Ok. So I’ll give another public policy game a try. Hmmm…how about some good old corporate greed hating! Link here. This is a simple “match-the-devil-in-flesh-CEO-face-to-his-or-her-name-game.” Aside from being extremely boring, I did learn a lot about the details of some of those ever-referred to corporate scandals. It’s a good idea, but it’s hardly a video-game and I can’t really see the importance of it. Yes, corporate crimes are bad, but is it necessary to have the skill of matching the perpetrator’s face to the scandal, while answering the follow-up detail question correctly. I didn’t gain anything from this game.

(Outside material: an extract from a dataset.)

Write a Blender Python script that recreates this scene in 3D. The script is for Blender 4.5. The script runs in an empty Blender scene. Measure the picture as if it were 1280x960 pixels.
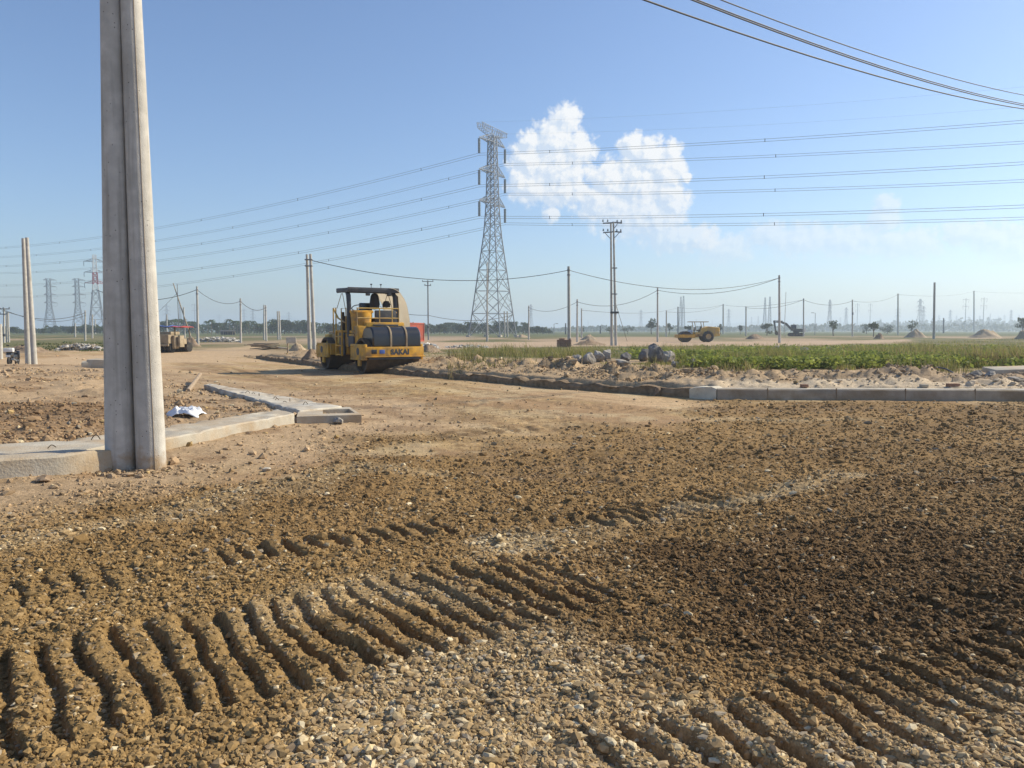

I then switched to political and social games. I was intrigued by “Catechumen” – the Christian first-person-shooter. I had no idea Jesus was down with first-person-shooters, even if they’re shooting angel dust or whatever else it is that they shoot from the first person angle. Its ridiculous. Sorry God, but as Nietzsche said, you’re dead. Unfortunately you can’t play it, you have to buy it (typical Christian gaming trick).

So I moved on from purgatory to Darfur. The game “Darfur is Dying" was made by MTV U, which makes me respect it less, to be honest. The game is made up of two environements, the desert where you run to get water without being run over by the Janjeweed and the other is at the village, where there is a countdown to an attack on the camp. This game is terribly unrealistic. There is a directional meter that tells you where the water is, the Janjeweed don’t shoot their guns, and farms grow food in seconds. I just don’t see the value of this. I don’t think there is any good way of making someone feel what the refugees feel. I know that feelings can be a powerful tool, but I don’t think that tool is attainable through this kind of thing. It’s naïve to think that a video game by MTV U will raise awareness of Darfur. If someone has the interest to play the game, then they are already aware.

Lastly, I gave a business game a try. This was probably the best (I thought they were all crap, though) of the games I’ve played. It’s a British better business simulation in which you respond to a memo or some other kind of announcement or news flash by choosing an action to take from three given options. It then alters the following questions based on what you choose, and also lets you know how the shareholders, employees, and community groups feel about your actions. It’s sort of like a ranked choose your own path book, but a simulation. It helped one realize the dilemma that a CEO faces when making a decision, but that’s about all the value I got out of it. Not much to offer, but slightly entertaining for the first four questions.

In Summary, I thought they all weren’t very entertaining (I know, they’re not supposed to be) and not very informative. My reason for gaming has been to not think about all the bad things going on in life, so why do I want to be a Darfur refugee. But these weren’t made for gamers (a point made obvious by very simple controls/graphics/gameplay). So I ask the makers this, why would a non-gamer choose to learn this way? And how much social impact will they have at a site called socialimpact.com? I felt like knowing it was made to be an impact game took away from the impact that it could’ve had. But, I’m not ruling out their potential yet. Simulations are the future classroom – isn’t that what a classroom is, a big simulation?